Two days ago we discussed the "fee-bee" songs of the Black-capped Chickadee that I had recorded in 1983 in West Virginia. Two days and ten years later I was in California, trying to find out if the Chestnut-backed Chickadee even had a song. Sandy Gaunt and I had been asked to help with the vocalizations section of the Chestnut-backed Chickadee account in the Birds of North America series . "Everyone knew" this chickadee did not have a tonal song like the ones produced by Black-capped, Carolina, and Mountain Chickadees. But, because a misidentified song had been published as belonging to the Chestnut-backed in 1983, we needed to "prove" what "everybody knew" before stating it in this authoritative series.
It's hard to "prove" a negative, of course, but our best bet was to find out what sounds they actually use for dawn-singing. Birds sing primarily to advertise possession of a territory and to invite the opposite sex to join in a reproductive project (making babies). (Usually it is the males that sing, and that is the case in the Paridae.) They sing most exuberantly and consistently before sunrise early in the breeding season. Unfortunately, neither of us lived within the range of this species, and none of the birders and ornithologists we consulted knew a thing about its dawn-singing. (The recording above is still the only one in the Ebird collection that's tagged as "dawn song.")
So, I worked a recording expedition into another trip and here I was, at dawn in the Santa Lucia Mountains, making this recording. It is not a great recording, but it's important to me because it sealed the deal. For the third straight morning I heard nothing but this faint, high-pitched ditty. Each of a dozen or so birds I recorded was singing, to be sure; they were just doing it with the initial notes of their chickadee call, not with a completely different vocalization-type such as the "fee-bee" of the Black-capped Chickadee. All chickadees, as you may have assumed, have a chickadee call. The versions used by Mountain, Chestnut-backed, and Mexican Chickadees are displayed from top to bottom in the figure below.

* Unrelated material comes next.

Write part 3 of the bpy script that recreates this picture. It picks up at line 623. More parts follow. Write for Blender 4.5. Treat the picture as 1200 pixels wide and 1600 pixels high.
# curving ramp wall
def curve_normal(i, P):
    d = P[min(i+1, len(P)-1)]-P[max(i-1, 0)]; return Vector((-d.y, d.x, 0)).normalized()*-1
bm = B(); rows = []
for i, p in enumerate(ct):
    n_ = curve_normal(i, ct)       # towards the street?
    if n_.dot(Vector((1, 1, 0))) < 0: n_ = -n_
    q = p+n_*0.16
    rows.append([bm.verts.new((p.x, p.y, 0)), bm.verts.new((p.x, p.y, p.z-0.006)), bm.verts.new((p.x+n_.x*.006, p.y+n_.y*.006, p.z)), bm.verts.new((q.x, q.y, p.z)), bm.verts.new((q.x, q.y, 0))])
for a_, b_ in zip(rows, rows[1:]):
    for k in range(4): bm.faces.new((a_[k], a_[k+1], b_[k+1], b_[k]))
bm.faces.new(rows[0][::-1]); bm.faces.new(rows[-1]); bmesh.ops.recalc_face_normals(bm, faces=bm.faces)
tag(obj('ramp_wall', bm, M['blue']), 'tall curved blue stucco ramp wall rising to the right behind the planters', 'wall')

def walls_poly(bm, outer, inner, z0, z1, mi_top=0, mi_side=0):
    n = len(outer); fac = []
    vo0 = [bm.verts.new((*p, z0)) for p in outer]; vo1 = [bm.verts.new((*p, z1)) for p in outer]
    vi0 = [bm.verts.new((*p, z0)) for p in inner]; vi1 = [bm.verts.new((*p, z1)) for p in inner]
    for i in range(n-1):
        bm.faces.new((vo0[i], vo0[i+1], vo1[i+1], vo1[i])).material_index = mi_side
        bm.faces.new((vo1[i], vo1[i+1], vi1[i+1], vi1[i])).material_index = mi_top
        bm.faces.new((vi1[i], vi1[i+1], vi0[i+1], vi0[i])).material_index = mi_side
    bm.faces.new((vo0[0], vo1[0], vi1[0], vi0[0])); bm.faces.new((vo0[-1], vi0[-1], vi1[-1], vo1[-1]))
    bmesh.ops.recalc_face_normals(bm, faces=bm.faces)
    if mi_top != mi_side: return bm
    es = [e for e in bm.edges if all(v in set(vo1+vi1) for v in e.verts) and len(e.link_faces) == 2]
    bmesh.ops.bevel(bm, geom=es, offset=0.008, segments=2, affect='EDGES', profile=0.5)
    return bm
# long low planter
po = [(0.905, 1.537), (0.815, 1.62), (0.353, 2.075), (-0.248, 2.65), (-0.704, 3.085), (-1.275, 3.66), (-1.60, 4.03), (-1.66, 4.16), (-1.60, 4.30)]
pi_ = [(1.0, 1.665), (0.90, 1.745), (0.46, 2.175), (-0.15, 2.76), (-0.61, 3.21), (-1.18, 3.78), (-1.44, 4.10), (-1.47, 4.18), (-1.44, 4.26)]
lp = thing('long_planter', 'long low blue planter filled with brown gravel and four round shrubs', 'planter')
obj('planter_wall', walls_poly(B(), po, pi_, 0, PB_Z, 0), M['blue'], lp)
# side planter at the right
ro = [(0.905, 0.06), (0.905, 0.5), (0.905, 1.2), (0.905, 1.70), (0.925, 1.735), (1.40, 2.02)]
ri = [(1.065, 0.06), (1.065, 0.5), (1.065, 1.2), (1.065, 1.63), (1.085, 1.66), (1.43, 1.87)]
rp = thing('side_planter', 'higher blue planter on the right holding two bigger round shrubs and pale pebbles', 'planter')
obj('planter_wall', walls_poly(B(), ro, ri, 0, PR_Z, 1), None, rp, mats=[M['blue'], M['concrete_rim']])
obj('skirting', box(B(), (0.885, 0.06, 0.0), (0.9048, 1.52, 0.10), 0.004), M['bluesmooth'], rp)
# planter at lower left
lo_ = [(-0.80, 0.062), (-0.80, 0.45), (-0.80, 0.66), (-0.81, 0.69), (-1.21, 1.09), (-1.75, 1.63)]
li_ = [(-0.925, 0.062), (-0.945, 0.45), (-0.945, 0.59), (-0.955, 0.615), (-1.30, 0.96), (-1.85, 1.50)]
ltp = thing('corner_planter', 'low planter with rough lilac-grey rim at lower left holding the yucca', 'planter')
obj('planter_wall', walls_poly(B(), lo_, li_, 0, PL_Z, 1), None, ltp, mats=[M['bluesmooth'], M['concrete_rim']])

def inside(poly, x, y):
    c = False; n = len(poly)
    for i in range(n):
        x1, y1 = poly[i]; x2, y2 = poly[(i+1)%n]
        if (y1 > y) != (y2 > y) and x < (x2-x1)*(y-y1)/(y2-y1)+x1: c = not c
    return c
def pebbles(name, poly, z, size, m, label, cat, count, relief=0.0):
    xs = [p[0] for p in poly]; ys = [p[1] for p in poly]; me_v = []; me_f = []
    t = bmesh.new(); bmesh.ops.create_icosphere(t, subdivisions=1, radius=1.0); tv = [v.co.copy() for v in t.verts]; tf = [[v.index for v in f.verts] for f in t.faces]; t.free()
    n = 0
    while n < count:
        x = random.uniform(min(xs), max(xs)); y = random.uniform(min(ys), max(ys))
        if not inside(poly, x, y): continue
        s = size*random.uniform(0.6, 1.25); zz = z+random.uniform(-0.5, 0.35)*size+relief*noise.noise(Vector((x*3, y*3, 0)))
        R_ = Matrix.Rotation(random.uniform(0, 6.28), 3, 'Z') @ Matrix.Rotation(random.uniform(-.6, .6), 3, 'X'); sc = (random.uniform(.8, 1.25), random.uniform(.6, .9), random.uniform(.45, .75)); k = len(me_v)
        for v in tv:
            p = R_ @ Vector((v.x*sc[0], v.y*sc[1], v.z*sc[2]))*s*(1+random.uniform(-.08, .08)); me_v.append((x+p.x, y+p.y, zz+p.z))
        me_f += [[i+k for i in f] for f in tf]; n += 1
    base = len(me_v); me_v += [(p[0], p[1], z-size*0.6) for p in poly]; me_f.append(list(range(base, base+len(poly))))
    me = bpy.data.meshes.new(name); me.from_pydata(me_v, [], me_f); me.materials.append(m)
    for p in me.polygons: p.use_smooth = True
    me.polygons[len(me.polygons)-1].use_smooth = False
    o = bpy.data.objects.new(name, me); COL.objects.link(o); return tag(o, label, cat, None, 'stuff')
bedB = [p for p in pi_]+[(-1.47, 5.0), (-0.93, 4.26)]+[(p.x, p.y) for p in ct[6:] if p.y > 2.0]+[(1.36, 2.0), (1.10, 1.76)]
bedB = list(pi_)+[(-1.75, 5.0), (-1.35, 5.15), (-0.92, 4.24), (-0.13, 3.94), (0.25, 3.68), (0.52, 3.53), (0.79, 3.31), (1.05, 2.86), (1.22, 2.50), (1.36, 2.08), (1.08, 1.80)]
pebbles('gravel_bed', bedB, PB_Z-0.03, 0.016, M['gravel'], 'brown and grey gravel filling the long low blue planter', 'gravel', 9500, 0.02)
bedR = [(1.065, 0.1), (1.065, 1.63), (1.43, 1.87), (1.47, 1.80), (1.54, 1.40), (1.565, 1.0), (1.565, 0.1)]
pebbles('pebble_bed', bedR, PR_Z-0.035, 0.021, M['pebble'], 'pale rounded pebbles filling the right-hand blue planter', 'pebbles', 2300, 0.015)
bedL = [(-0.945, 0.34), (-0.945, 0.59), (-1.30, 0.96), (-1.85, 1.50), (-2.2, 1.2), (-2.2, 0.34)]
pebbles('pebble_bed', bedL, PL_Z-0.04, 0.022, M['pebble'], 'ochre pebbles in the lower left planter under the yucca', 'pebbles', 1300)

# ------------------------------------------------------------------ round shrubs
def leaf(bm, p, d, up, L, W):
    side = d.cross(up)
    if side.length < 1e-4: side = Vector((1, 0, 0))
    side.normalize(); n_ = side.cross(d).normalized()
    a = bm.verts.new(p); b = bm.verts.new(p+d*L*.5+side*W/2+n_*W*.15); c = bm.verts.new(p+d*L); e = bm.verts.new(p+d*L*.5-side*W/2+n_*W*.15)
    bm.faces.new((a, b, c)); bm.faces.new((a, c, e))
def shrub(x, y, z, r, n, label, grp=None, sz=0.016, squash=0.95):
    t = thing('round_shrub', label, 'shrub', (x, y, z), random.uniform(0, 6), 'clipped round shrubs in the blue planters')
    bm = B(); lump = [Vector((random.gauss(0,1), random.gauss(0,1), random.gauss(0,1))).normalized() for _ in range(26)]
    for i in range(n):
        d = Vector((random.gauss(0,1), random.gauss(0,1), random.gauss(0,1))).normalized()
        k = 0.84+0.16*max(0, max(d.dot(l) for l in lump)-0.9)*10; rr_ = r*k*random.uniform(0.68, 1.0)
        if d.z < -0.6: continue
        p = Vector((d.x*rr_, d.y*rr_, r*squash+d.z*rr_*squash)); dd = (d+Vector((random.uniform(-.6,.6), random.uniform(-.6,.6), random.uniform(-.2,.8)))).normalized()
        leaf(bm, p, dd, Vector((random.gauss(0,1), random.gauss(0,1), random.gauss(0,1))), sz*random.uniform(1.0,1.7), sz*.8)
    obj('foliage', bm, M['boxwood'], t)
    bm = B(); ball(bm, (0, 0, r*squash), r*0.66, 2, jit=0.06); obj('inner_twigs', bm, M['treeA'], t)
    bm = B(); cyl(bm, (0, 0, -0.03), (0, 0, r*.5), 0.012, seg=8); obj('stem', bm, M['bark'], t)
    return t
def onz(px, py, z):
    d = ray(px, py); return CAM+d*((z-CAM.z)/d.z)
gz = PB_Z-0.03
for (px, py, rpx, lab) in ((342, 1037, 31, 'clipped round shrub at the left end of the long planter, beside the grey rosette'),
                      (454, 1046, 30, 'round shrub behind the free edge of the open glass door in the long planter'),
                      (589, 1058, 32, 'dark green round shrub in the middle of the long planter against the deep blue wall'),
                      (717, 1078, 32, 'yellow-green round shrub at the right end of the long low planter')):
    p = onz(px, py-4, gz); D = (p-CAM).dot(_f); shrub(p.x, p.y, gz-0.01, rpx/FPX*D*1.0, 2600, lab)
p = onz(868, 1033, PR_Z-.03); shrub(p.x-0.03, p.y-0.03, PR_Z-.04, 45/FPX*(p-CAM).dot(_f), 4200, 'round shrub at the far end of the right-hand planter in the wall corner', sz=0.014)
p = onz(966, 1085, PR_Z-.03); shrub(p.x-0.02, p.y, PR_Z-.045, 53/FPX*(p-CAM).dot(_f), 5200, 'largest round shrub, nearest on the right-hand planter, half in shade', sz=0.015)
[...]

W. John Smith introduced the idea of "singing without song," which is what the Chestnut-backed Chickadee does. Singing is a behavior; it's the practice of delivering a stereotyped signal in a stylized cadence from a position with good transmission attributes. Prairie birds often sing on the wing, but woods birds usually just broadcast from well up in a tree. Songs are usually complex sounds (or other signals) used primarily for singing, while calls are simple sounds used to communicate about specific activities, such as eating, sex, and taking cover. Most species, e.g., warblers and sparrows, use songs for singing and calls for calling, but chickadees mix things up. Carolina Chickadees fold their songs, chickadee calls, and gargle calls into their dawn-singing, while the Chestnut-backed Chickadee, which we now know doesn't have a song in its repertoire, keeps it simple. Why do they have no song, and beyond that, why do they keep it so simple at dawn? I don't know, but rest assured that little guy is singing his heart out.